* [Dataset content]:
● ● ● ● ● ● ●
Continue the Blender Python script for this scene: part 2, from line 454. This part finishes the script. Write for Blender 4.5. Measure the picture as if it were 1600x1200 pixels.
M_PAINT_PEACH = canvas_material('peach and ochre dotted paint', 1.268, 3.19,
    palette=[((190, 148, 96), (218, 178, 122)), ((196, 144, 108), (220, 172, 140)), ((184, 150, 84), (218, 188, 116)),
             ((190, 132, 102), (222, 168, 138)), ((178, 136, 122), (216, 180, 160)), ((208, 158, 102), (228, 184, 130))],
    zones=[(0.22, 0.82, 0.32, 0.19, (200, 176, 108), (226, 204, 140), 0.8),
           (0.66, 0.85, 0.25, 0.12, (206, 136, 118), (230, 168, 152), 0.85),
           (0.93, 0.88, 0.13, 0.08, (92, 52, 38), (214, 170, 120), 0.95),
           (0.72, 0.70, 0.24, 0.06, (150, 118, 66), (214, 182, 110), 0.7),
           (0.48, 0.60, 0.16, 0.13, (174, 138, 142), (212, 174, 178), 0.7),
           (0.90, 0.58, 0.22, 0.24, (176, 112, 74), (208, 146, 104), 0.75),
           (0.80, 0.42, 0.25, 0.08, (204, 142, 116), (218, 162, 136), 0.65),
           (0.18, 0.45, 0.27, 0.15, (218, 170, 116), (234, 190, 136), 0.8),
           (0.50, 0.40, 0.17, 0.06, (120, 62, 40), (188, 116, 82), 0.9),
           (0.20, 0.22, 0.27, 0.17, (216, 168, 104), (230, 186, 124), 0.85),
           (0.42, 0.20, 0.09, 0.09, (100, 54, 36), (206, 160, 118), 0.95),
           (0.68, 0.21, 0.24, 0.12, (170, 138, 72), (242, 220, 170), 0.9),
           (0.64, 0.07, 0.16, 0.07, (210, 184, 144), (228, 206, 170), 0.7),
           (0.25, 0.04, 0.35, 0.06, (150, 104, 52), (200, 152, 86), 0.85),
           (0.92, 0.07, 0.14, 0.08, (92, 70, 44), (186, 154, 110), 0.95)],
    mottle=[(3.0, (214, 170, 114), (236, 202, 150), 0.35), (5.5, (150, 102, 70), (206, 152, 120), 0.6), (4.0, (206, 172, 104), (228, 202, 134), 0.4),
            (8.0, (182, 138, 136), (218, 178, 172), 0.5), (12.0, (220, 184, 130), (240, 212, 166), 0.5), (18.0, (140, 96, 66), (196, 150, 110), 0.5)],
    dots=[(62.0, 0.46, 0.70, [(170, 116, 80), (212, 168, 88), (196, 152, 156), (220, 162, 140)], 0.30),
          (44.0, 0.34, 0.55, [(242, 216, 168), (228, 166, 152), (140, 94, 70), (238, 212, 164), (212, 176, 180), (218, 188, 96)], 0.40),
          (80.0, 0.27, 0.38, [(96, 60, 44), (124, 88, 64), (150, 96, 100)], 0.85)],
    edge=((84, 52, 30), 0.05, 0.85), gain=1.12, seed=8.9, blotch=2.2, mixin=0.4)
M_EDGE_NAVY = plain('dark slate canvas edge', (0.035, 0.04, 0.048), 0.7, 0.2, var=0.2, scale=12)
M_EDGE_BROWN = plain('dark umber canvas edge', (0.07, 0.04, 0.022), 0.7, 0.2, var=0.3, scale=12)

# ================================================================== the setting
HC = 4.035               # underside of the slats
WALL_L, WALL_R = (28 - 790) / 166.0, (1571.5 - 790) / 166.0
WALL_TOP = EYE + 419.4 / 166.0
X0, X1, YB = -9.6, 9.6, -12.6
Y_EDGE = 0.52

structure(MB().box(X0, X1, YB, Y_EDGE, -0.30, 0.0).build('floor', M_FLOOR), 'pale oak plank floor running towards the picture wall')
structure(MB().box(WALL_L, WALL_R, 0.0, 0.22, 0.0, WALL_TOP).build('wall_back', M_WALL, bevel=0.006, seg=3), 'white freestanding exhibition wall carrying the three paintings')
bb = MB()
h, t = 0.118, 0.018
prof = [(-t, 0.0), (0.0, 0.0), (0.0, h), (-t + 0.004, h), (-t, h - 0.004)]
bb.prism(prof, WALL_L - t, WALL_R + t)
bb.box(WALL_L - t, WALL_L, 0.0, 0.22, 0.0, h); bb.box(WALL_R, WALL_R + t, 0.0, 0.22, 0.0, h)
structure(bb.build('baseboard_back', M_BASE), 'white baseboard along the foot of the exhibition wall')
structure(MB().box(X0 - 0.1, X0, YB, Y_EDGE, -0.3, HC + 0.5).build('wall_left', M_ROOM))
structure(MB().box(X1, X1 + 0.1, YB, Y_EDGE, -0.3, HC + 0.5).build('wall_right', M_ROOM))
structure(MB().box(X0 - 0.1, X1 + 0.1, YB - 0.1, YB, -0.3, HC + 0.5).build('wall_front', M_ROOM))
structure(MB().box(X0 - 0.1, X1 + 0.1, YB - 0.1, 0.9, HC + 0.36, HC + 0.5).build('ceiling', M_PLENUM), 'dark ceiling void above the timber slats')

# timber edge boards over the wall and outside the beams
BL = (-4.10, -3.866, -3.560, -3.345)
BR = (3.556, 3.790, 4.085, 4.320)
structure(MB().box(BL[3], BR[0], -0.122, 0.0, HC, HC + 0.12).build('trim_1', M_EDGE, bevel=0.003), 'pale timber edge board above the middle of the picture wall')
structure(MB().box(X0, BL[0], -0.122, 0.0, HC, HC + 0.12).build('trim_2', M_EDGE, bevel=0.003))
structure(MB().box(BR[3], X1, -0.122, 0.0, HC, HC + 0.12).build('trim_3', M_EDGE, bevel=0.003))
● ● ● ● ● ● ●
Write out the full listing, keeping every line exactly as it is.

* [Expected answer]:
Continue the Blender Python script for this scene: part 2, from line 454. This part finishes the script. Write for Blender 4.5. Measure the picture as if it were 1600x1200 pixels.
M_PAINT_PEACH = canvas_material('peach and ochre dotted paint', 1.268, 3.19,
    palette=[((190, 148, 96), (218, 178, 122)), ((196, 144, 108), (220, 172, 140)), ((184, 150, 84), (218, 188, 116)),
             ((190, 132, 102), (222, 168, 138)), ((178, 136, 122), (216, 180, 160)), ((208, 158, 102), (228, 184, 130))],
    zones=[(0.22, 0.82, 0.32, 0.19, (200, 176, 108), (226, 204, 140), 0.8),
           (0.66, 0.85, 0.25, 0.12, (206, 136, 118), (230, 168, 152), 0.85),
           (0.93, 0.88, 0.13, 0.08, (92, 52, 38), (214, 170, 120), 0.95),
           (0.72, 0.70, 0.24, 0.06, (150, 118, 66), (214, 182, 110), 0.7),
           (0.48, 0.60, 0.16, 0.13, (174, 138, 142), (212, 174, 178), 0.7),
           (0.90, 0.58, 0.22, 0.24, (176, 112, 74), (208, 146, 104), 0.75),
           (0.80, 0.42, 0.25, 0.08, (204, 142, 116), (218, 162, 136), 0.65),
           (0.18, 0.45, 0.27, 0.15, (218, 170, 116), (234, 190, 136), 0.8),
           (0.50, 0.40, 0.17, 0.06, (120, 62, 40), (188, 116, 82), 0.9),
           (0.20, 0.22, 0.27, 0.17, (216, 168, 104), (230, 186, 124), 0.85),
           (0.42, 0.20, 0.09, 0.09, (100, 54, 36), (206, 160, 118), 0.95),
           (0.68, 0.21, 0.24, 0.12, (170, 138, 72), (242, 220, 170), 0.9),
           (0.64, 0.07, 0.16, 0.07, (210, 184, 144), (228, 206, 170), 0.7),
           (0.25, 0.04, 0.35, 0.06, (150, 104, 52), (200, 152, 86), 0.85),
           (0.92, 0.07, 0.14, 0.08, (92, 70, 44), (186, 154, 110), 0.95)],
    mottle=[(3.0, (214, 170, 114), (236, 202, 150), 0.35), (5.5, (150, 102, 70), (206, 152, 120), 0.6), (4.0, (206, 172, 104), (228, 202, 134), 0.4),
            (8.0, (182, 138, 136), (218, 178, 172), 0.5), (12.0, (220, 184, 130), (240, 212, 166), 0.5), (18.0, (140, 96, 66), (196, 150, 110), 0.5)],
    dots=[(62.0, 0.46, 0.70, [(170, 116, 80), (212, 168, 88), (196, 152, 156), (220, 162, 140)], 0.30),
          (44.0, 0.34, 0.55, [(242, 216, 168), (228, 166, 152), (140, 94, 70), (238, 212, 164), (212, 176, 180), (218, 188, 96)], 0.40),
          (80.0, 0.27, 0.38, [(96, 60, 44), (124, 88, 64), (150, 96, 100)], 0.85)],
    edge=((84, 52, 30), 0.05, 0.85), gain=1.12, seed=8.9, blotch=2.2, mixin=0.4)
M_EDGE_NAVY = plain('dark slate canvas edge', (0.035, 0.04, 0.048), 0.7, 0.2, var=0.2, scale=12)
M_EDGE_BROWN = plain('dark umber canvas edge', (0.07, 0.04, 0.022), 0.7, 0.2, var=0.3, scale=12)

# ================================================================== the setting
HC = 4.035               # underside of the slats
WALL_L, WALL_R = (28 - 790) / 166.0, (1571.5 - 790) / 166.0
WALL_TOP = EYE + 419.4 / 166.0
X0, X1, YB = -9.6, 9.6, -12.6
Y_EDGE = 0.52

structure(MB().box(X0, X1, YB, Y_EDGE, -0.30, 0.0).build('floor', M_FLOOR), 'pale oak plank floor running towards the picture wall')
structure(MB().box(WALL_L, WALL_R, 0.0, 0.22, 0.0, WALL_TOP).build('wall_back', M_WALL, bevel=0.006, seg=3), 'white freestanding exhibition wall carrying the three paintings')
bb = MB()
h, t = 0.118, 0.018
prof = [(-t, 0.0), (0.0, 0.0), (0.0, h), (-t + 0.004, h), (-t, h - 0.004)]
bb.prism(prof, WALL_L - t, WALL_R + t)
bb.box(WALL_L - t, WALL_L, 0.0, 0.22, 0.0, h); bb.box(WALL_R, WALL_R + t, 0.0, 0.22, 0.0, h)
structure(bb.build('baseboard_back', M_BASE), 'white baseboard along the foot of the exhibition wall')
structure(MB().box(X0 - 0.1, X0, YB, Y_EDGE, -0.3, HC + 0.5).build('wall_left', M_ROOM))
structure(MB().box(X1, X1 + 0.1, YB, Y_EDGE, -0.3, HC + 0.5).build('wall_right', M_ROOM))
structure(MB().box(X0 - 0.1, X1 + 0.1, YB - 0.1, YB, -0.3, HC + 0.5).build('wall_front', M_ROOM))
structure(MB().box(X0 - 0.1, X1 + 0.1, YB - 0.1, 0.9, HC + 0.36, HC + 0.5).build('ceiling', M_PLENUM), 'dark ceiling void above the timber slats')

# timber edge boards over the wall and outside the beams
BL = (-4.10, -3.866, -3.560, -3.345)
BR = (3.556, 3.790, 4.085, 4.320)
structure(MB().box(BL[3], BR[0], -0.122, 0.0, HC, HC + 0.12).build('trim_1', M_EDGE, bevel=0.003), 'pale timber edge board above the middle of the picture wall')
structure(MB().box(X0, BL[0], -0.122, 0.0, HC, HC + 0.12).build('trim_2', M_EDGE, bevel=0.003))
structure(MB().box(BR[3], X1, -0.122, 0.0, HC, HC + 0.12).build('trim_3', M_EDGE, bevel=0.003))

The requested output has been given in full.